In November 1973, the Berkeley, California-based public radio station KPFA sent a young avant garde musician to a local turkey farm. Jim Nollman was just out of college, and, acccording to the Smithsonian, he had heard "that wild male turkeys can gobble on cue -- especially in response to loud or high-pitched sounds." Nollman's goal was to harness this to artistic, or at least aural, ends.
He made two recordings. The first is a solo track of Nollman singing -- accompanied by 300 of the birds -- "Froggy Went A Courtin'." It's kind of an amazing thing.
More than once, Nollman gets the entire rafter of turkeys to cry "Uh-huh" along with the music. When the track was released to vinyl nearly a decade later, Nollman explained the turkey-euphonic process in the liner notes:
I recorded this one sitting in a farmyard surrounded by 300 tom turkeys. The toms respond to pitch and volume. When a certain relative intensity is reached, each turkey emits a single gobble. A large flock can be manipulated to respond in unison, no different than a basketball player getting a crowd to erupt by sinking a crucial basket.
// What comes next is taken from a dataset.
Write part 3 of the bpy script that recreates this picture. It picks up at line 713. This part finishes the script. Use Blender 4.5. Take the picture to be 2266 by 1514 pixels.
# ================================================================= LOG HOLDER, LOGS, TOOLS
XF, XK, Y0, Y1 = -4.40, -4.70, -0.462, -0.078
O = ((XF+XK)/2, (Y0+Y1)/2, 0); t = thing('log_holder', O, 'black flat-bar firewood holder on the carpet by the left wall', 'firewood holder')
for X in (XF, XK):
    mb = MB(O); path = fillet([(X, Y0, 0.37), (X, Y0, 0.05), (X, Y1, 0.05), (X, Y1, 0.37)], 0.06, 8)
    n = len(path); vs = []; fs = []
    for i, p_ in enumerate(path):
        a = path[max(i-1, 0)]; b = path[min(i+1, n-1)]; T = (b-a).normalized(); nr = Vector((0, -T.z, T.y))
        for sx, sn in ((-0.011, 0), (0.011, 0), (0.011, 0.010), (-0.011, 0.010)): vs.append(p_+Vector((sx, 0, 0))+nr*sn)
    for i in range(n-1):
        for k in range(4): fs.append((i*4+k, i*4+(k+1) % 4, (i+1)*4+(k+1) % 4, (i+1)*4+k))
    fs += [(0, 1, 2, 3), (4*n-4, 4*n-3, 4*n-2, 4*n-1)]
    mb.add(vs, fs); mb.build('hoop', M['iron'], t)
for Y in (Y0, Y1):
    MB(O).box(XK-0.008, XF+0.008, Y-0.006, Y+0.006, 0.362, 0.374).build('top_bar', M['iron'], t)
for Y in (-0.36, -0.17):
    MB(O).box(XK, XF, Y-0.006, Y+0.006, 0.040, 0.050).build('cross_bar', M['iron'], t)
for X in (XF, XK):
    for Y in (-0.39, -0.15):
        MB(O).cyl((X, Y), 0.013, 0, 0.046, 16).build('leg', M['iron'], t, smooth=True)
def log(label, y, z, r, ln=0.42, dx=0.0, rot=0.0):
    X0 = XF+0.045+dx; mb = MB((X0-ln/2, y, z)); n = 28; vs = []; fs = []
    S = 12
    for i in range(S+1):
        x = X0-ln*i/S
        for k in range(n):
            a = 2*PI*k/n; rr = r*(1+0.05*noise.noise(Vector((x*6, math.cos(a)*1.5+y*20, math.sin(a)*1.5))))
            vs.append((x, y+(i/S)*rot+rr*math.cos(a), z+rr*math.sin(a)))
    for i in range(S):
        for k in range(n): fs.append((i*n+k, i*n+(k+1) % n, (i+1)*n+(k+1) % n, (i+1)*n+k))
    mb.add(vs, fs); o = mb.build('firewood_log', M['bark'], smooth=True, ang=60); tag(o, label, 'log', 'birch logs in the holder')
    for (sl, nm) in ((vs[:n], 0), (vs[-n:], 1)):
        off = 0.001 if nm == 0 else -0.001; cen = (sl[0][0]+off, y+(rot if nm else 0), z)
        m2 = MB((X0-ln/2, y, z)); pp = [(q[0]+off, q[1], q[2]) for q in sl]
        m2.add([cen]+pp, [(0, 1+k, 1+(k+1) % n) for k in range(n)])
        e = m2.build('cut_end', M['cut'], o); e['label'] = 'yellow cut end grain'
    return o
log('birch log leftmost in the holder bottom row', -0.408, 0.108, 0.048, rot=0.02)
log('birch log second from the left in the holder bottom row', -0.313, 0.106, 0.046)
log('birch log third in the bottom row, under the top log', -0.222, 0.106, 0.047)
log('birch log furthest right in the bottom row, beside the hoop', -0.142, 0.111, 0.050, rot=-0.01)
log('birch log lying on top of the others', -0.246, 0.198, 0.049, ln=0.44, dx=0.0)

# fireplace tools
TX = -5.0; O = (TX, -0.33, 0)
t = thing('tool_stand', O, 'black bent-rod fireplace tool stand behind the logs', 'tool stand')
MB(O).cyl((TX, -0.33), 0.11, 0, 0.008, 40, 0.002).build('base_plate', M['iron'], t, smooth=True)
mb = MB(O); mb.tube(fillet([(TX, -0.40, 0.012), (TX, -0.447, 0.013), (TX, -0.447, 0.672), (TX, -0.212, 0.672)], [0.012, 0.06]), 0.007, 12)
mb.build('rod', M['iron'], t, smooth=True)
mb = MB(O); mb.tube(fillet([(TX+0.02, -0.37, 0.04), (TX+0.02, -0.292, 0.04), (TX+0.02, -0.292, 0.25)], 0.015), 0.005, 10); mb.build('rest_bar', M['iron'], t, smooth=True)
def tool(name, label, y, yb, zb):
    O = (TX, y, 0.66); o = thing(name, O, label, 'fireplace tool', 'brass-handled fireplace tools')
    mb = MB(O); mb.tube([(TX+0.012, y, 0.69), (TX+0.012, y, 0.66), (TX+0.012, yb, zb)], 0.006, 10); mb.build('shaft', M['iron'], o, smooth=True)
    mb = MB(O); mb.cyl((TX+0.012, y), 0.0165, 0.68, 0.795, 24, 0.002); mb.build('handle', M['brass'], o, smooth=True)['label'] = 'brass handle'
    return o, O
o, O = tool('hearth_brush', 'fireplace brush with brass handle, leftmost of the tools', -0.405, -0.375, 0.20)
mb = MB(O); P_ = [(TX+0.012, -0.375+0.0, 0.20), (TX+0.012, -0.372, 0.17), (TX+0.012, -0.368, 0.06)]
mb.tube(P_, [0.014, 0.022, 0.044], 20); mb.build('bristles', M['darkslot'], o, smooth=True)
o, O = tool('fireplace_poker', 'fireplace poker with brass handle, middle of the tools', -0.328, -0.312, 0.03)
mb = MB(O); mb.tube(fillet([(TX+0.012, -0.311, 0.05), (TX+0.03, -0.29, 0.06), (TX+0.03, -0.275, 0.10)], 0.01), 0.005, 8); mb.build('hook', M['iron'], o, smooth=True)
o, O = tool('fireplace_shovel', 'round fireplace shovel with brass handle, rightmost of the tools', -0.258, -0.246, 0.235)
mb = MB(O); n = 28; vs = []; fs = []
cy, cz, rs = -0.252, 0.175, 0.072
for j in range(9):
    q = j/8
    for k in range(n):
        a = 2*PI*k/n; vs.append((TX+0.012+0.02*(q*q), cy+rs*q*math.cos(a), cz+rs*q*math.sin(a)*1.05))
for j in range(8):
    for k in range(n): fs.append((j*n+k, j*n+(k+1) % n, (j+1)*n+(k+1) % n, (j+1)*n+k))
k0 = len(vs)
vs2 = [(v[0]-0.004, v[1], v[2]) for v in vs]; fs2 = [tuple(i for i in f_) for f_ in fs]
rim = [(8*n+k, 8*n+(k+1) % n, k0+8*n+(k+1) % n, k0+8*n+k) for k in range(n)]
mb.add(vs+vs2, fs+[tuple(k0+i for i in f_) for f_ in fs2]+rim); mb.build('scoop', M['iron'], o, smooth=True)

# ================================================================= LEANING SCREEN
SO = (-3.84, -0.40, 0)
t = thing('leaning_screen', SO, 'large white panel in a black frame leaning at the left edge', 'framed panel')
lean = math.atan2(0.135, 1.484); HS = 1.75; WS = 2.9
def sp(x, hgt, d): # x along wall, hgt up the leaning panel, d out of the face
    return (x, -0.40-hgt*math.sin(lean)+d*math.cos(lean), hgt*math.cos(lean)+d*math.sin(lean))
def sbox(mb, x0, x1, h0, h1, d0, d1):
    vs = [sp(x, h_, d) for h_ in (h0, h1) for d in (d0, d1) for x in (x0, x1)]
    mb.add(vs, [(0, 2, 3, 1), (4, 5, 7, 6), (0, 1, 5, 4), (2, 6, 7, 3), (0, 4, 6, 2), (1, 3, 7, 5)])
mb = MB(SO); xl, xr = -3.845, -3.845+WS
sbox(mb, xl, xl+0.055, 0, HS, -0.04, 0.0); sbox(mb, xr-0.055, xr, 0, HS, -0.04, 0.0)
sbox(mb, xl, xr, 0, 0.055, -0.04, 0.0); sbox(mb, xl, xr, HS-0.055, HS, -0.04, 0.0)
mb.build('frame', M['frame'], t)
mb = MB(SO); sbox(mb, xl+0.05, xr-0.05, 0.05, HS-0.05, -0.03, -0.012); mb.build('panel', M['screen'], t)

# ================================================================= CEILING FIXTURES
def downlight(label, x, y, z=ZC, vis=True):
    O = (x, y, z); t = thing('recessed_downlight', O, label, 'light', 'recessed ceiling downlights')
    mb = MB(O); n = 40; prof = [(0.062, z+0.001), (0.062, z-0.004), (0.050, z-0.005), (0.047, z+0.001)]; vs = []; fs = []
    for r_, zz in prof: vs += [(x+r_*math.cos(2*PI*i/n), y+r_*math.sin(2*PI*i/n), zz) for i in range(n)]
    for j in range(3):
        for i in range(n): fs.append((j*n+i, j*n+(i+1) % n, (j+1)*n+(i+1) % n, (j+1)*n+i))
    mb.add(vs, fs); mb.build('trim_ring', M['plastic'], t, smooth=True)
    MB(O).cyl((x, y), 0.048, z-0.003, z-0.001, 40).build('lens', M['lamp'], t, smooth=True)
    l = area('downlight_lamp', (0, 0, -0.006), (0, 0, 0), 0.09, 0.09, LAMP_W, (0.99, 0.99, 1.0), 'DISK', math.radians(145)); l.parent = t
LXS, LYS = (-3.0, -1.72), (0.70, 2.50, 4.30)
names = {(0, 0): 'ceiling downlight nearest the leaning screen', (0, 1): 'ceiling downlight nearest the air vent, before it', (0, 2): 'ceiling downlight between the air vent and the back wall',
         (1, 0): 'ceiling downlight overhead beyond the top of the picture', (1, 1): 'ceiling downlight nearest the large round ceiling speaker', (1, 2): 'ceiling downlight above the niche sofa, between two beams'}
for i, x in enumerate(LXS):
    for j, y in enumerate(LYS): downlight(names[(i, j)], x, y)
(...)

And, listening to "Froggy," it's not hard to hear Nollman's technique. He'll spike his volume on a chorus. He'll fade out quickly on a verse. He'll pause, sometimes abruptly, to let the toms settle down. He confirms that in the liner notes:
The trick to the process is riding the shared musical energy without aggravating the turkeys. I was once attacked by a flock for getting too frenetic. But if the music is subtle, carefully modulated, accenting those gobble sounds with space between them for the turkeys to compose themselves, one can create a shared music, with a turkey chorus answering for hours at a time.
(Emphasis is mine.)
Nollman went on to found Interspecies, a non-profit devoted to human-animal music-making and communication. A lot of his professional work is spent, as you might expect, trying to figure out what the whales are saying.
Which sounds ridiculous. But it also makes a little sense (or, at least, provides a baseline for fascinating failure). Nollman's Interspecies argument -- which he elucidates in this long interview from 1997 -- is that we only apply certain human techniques to the natural world. Our academic interaction with animals only happens within the domain of science and objective tabulation. If we went out in nature and attempted other human activities near and with animals, we might better learn, or begin to sense, how their minds work.
Nollman's advocating for an extreme form -- some might argue a bastardization -- of one of the fundamental progressive understandings of culture: that culture is a tool, that it's a big set of social keys. The Atlantic's Ta-Nehisi Coates expressed a pure form of this idea earlier this year, when he wrote in the New York Times that the ideas and practices of a society are less "a set of irrefutable best practices" and "more like a toolbox whose efficacy depends upon the job." All Nollman does is tug this conclusion (along with speakers, instruments and microphones) into the forest and ocean: If culture is a set of hammers, we should try any kind of hammer we have in trying to understand animal life.